[Data listing]
===

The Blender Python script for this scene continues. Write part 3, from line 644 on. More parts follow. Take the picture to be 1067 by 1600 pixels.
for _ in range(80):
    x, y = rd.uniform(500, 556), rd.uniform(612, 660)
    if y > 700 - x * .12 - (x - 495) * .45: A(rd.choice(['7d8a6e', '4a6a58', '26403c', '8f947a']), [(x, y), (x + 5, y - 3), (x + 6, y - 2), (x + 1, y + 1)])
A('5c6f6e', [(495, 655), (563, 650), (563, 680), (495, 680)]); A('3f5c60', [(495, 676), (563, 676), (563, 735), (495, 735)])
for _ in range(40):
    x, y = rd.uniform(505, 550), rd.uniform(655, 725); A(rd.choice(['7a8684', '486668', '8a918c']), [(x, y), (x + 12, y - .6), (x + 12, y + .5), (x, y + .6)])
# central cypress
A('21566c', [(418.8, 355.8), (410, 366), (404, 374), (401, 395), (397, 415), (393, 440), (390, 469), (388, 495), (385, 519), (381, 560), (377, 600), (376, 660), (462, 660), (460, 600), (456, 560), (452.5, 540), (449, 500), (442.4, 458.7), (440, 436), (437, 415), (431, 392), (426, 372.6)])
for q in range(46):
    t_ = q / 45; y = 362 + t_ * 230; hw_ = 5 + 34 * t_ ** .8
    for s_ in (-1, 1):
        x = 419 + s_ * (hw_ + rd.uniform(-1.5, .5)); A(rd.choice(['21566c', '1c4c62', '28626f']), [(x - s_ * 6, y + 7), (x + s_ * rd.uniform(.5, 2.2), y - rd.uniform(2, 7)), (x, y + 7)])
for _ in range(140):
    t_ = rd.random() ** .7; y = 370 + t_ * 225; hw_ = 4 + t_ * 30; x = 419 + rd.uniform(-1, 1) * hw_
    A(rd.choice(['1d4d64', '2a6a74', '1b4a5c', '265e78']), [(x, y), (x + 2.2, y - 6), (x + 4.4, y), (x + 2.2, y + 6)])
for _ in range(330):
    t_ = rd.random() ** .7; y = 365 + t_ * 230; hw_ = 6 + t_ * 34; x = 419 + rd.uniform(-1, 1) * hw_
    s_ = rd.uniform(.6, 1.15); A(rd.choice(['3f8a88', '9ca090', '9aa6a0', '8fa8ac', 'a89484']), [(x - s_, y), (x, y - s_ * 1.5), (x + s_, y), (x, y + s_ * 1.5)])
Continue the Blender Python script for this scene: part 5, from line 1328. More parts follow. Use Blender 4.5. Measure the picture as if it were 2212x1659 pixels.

===

Please restate the data word for word, every record included.

The Blender Python script for this scene continues. Write part 3, from line 644 on. More parts follow. Take the picture to be 1067 by 1600 pixels.
for _ in range(80):
    x, y = rd.uniform(500, 556), rd.uniform(612, 660)
    if y > 700 - x * .12 - (x - 495) * .45: A(rd.choice(['7d8a6e', '4a6a58', '26403c', '8f947a']), [(x, y), (x + 5, y - 3), (x + 6, y - 2), (x + 1, y + 1)])
A('5c6f6e', [(495, 655), (563, 650), (563, 680), (495, 680)]); A('3f5c60', [(495, 676), (563, 676), (563, 735), (495, 735)])
for _ in range(40):
    x, y = rd.uniform(505, 550), rd.uniform(655, 725); A(rd.choice(['7a8684', '486668', '8a918c']), [(x, y), (x + 12, y - .6), (x + 12, y + .5), (x, y + .6)])
# central cypress
A('21566c', [(418.8, 355.8), (410, 366), (404, 374), (401, 395), (397, 415), (393, 440), (390, 469), (388, 495), (385, 519), (381, 560), (377, 600), (376, 660), (462, 660), (460, 600), (456, 560), (452.5, 540), (449, 500), (442.4, 458.7), (440, 436), (437, 415), (431, 392), (426, 372.6)])
for q in range(46):
    t_ = q / 45; y = 362 + t_ * 230; hw_ = 5 + 34 * t_ ** .8
    for s_ in (-1, 1):
        x = 419 + s_ * (hw_ + rd.uniform(-1.5, .5)); A(rd.choice(['21566c', '1c4c62', '28626f']), [(x - s_ * 6, y + 7), (x + s_ * rd.uniform(.5, 2.2), y - rd.uniform(2, 7)), (x, y + 7)])
for _ in range(140):
    t_ = rd.random() ** .7; y = 370 + t_ * 225; hw_ = 4 + t_ * 30; x = 419 + rd.uniform(-1, 1) * hw_
    A(rd.choice(['1d4d64', '2a6a74', '1b4a5c', '265e78']), [(x, y), (x + 2.2, y - 6), (x + 4.4, y), (x + 2.2, y + 6)])
for _ in range(330):
    t_ = rd.random() ** .7; y = 365 + t_ * 230; hw_ = 6 + t_ * 34; x = 419 + rd.uniform(-1, 1) * hw_
    s_ = rd.uniform(.6, 1.15); A(rd.choice(['3f8a88', '9ca090', '9aa6a0', '8fa8ac', 'a89484']), [(x - s_, y), (x, y - s_ * 1.5), (x + s_, y), (x, y + s_ * 1.5)])
Continue the Blender Python script for this scene: part 5, from line 1328. More parts follow. Use Blender 4.5. Measure the picture as if it were 2212x1659 pixels.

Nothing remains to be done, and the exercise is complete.